Spring is a time of change. March is in like a lion and out like a lamb and April, as TS Eliot says, “is the cruelest month” – not yet summer, but not winter either. It’s an in-between time of the year when we’re never really sure what the months will bring us weather wise, therefore our days and actions are often pre-determined by our fear of not knowing and trying to plan for the almost unplannable. We stutter through or pause our plans when our minds interrupt our flow with a “what if?”.

“I’d like to proceed but what if I’m wrong?”

“I’d like to plant/plough but what if it freezes/rains?”

“I’d like to learn how to dance but what if I’m no good?”

“I’d like to ask that person out but what if I’m rejected?”

“I’d like to try something new but what if I make a fool of myself?”

“What if other people laugh at me or judge me?”

What if I’m not enough…good enough, smart enough, beautiful enough, wealthy enough… the list of “what ifs” is endless. So it’s often easier to just maintain the status quo. Does this status quo stance help us to feel happy though? For some people yes, and for some people no. Whatever your thoughts about occupying or expanding your comfort zone, let’s just explore one option for this month’s piece.

This tendency to focus on the “what ifs” can have a stifling effect on progress and growth and indeed on our levels of happiness. That’s a real shame, but the good news is there is a very simple strategy we can employ to have a very tangible effect on our response to any “what if”. So what I’d like us to explore is how we could change one word in that “what if”. How about on those occasions when you’re faced with this uncertainty and doubt, instead of “what if”, you thought “what is”? For instance, the assertion: “I’d like to try but what if I make a fool of myself?” Instead, let’s look at what is?: “Am I a fool really if I try something and it doesn’t work out?”

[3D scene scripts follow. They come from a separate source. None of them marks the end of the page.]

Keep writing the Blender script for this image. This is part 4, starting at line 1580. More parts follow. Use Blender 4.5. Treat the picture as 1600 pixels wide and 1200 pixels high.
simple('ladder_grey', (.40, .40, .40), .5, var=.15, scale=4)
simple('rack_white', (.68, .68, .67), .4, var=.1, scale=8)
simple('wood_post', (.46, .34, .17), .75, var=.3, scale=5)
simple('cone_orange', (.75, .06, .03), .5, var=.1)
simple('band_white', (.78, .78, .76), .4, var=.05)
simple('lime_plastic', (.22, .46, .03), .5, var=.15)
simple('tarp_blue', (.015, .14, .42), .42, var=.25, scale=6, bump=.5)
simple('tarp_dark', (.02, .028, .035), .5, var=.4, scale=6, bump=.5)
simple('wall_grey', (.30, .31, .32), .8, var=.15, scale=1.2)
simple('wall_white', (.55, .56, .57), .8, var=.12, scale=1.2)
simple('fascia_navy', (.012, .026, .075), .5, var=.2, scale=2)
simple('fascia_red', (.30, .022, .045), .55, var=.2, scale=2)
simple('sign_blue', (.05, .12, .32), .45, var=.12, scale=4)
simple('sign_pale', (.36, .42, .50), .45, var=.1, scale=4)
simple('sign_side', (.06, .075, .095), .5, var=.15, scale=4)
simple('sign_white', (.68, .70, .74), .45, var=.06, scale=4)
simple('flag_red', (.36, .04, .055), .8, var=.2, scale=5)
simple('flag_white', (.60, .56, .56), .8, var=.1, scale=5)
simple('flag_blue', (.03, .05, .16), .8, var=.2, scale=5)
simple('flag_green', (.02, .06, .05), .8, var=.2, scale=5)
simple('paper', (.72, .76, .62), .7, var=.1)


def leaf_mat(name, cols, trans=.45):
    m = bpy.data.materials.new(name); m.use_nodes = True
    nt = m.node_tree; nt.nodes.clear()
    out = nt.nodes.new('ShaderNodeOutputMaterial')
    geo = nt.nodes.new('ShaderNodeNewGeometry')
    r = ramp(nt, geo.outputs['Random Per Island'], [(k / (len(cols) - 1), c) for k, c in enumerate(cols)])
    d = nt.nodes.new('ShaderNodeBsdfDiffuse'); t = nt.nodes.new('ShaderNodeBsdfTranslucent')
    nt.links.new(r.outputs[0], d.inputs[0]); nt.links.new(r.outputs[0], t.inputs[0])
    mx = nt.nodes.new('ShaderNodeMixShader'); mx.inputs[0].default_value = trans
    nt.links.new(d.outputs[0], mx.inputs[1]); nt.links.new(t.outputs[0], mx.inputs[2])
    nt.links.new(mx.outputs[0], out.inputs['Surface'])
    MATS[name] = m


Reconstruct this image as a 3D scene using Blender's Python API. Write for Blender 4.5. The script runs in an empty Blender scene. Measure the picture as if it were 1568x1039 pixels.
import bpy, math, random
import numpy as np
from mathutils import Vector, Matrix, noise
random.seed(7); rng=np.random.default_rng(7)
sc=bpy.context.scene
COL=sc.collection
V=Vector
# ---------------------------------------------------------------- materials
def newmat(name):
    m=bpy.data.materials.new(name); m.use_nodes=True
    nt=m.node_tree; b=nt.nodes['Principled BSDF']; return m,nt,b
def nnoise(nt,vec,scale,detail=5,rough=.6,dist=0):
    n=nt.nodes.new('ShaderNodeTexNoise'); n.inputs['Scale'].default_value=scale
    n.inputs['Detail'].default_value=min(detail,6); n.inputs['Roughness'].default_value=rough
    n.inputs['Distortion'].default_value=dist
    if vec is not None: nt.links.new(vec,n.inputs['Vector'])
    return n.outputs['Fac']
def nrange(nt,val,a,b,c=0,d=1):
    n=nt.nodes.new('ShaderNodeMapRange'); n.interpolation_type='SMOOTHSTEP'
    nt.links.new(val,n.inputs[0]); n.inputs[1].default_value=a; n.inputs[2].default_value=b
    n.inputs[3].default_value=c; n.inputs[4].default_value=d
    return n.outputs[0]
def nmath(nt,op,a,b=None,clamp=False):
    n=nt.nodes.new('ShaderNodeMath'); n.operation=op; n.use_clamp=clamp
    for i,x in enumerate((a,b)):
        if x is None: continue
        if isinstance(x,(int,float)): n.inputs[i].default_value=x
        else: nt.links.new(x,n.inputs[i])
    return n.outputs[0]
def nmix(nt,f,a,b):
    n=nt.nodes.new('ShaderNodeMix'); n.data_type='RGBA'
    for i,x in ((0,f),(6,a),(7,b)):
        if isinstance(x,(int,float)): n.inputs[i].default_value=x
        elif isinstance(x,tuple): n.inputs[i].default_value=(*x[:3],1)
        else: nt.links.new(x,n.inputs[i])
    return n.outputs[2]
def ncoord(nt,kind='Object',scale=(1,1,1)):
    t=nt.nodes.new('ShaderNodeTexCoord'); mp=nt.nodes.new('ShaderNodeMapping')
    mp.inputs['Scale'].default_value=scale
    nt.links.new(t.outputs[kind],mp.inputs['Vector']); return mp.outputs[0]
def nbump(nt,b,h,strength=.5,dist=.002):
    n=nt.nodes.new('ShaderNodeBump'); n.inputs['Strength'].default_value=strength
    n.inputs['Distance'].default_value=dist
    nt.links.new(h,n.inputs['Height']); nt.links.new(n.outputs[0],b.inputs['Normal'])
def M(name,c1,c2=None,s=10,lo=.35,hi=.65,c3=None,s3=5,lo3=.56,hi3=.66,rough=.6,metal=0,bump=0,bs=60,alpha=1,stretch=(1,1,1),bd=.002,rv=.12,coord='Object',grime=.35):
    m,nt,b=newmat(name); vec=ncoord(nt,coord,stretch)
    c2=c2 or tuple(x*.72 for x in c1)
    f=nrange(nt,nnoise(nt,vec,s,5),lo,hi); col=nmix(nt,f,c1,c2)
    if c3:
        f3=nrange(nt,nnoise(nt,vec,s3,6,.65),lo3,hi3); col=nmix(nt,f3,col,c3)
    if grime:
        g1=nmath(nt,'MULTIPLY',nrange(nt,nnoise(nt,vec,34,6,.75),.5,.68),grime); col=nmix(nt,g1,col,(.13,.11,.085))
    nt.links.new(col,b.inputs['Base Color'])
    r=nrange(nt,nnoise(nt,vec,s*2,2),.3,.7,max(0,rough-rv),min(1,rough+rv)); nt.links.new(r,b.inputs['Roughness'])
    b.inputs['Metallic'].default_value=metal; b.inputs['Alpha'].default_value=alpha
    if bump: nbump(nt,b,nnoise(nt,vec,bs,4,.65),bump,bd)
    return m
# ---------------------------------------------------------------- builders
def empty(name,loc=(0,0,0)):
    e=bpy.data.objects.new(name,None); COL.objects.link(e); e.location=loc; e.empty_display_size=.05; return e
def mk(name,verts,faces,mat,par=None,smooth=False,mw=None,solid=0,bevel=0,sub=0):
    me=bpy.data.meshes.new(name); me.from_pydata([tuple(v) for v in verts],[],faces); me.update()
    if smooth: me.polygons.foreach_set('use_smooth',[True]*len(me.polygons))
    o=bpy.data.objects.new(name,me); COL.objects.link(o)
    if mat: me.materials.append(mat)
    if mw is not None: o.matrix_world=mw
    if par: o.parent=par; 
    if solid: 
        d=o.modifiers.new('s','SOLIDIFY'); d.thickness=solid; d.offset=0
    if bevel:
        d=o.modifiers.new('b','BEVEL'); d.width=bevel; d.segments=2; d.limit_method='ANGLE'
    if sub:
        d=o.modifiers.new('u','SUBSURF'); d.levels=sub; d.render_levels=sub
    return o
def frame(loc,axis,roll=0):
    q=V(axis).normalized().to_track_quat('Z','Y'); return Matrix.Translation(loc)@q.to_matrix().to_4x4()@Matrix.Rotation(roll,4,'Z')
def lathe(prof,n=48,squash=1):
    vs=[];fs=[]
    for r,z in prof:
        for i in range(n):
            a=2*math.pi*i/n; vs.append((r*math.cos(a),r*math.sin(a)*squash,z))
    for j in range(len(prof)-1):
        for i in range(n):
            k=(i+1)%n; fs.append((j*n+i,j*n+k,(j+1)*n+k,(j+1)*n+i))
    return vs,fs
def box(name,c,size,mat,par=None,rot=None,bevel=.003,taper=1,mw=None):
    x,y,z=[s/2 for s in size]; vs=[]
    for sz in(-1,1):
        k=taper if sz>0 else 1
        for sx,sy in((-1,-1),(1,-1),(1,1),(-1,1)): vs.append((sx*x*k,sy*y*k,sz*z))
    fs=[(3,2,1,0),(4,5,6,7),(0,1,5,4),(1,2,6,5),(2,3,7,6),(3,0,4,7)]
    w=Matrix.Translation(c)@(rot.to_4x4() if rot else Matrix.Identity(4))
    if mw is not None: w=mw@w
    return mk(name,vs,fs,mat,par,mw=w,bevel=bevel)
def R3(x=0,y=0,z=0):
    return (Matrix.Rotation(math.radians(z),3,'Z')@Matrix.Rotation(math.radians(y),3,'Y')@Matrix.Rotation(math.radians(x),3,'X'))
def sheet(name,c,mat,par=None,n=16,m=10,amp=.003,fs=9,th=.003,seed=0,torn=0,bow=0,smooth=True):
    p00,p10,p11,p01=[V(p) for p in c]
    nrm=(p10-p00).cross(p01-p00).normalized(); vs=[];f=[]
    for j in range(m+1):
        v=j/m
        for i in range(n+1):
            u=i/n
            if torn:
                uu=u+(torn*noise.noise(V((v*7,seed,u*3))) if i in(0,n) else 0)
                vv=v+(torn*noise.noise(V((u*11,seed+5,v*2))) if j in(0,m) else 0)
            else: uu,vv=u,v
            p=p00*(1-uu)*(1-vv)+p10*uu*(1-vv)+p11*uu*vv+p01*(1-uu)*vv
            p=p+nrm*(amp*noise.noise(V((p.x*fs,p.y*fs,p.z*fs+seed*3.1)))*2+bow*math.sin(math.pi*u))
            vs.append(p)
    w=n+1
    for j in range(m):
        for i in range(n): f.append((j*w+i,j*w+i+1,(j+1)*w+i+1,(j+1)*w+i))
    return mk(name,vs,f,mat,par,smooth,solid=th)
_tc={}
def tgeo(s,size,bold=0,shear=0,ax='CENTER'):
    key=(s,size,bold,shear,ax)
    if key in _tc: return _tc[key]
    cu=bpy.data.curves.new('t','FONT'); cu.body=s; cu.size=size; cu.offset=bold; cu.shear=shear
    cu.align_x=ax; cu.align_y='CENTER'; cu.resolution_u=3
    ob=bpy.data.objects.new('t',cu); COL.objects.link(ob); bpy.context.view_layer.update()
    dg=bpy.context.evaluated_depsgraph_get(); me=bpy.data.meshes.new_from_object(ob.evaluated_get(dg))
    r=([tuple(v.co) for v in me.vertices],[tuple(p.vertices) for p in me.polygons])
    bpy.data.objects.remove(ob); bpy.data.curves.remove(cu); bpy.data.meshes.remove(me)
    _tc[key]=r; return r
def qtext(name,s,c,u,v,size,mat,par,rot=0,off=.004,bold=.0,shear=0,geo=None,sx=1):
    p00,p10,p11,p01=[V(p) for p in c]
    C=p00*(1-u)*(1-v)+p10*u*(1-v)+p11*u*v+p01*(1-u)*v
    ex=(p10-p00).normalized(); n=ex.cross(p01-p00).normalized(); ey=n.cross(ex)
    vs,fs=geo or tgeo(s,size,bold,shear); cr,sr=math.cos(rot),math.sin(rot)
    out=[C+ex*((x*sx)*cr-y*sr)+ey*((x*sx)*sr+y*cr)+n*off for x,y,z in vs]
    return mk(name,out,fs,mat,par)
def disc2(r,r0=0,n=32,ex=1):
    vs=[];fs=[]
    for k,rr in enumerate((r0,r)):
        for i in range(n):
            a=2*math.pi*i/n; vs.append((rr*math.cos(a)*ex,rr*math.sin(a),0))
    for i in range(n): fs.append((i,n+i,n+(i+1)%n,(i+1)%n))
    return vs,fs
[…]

Is someone making their first attempt at anything and getting it wrong really a fool? No, a person making a first attempt at something new is generally considered to be a learner and a person who sees an opportunity for change, growth and progress – even if it doesn’t work out, that does not, in my book, match up with any description of a fool. After all, the person who never made a mistake, never made anything. And the great thing about trying something – whether it works or not –is that you always learn something.

Exercises

Physical exercise: Mountain pose

Stand with your feet hip distance apart, both of the feet facing forward in the same direction. Press down into both feet, keep the knees slightly bent and arms down by your side with palms open. Then find your breath. As you breathe in, hold this position and as you exhale, try to extend through the fingertips and the crown of the head.

You’ll feel yourself reclaiming the space between the joints in your back, which we can sometimes find are compressed due to everyday wear and tear and indeed gravity. Then you can allow yourself to notice what’s on your mind, what are you giving your attention to? Then direct your attention to your breath and just stand there, firmly rooting your feet into the floor and extending as you exhale, being with your breath, being with yourself. Stay here for as long as you like. You may well find that you are a pleasant person to be with.

Mindfulness practice

Practice a body scan using your newfound “what is” mantra. What (part of the body) is touching the ground/floor? What is touching the chair when you’re sitting? Allow your focus and attention to linger on each part of the body for as long as you like. It doesn’t have to take a long time.

Try practicing it for two minutes and you can practice it as many times in your day as you like. I always recommend practicing your focus at a time when you are not overwhelmed or in the midst of a difficult situation. That way, when you do enter a stressful situation, you can draw upon the reserves you have built up within yourself. It’s a very powerful tool to have at your disposal.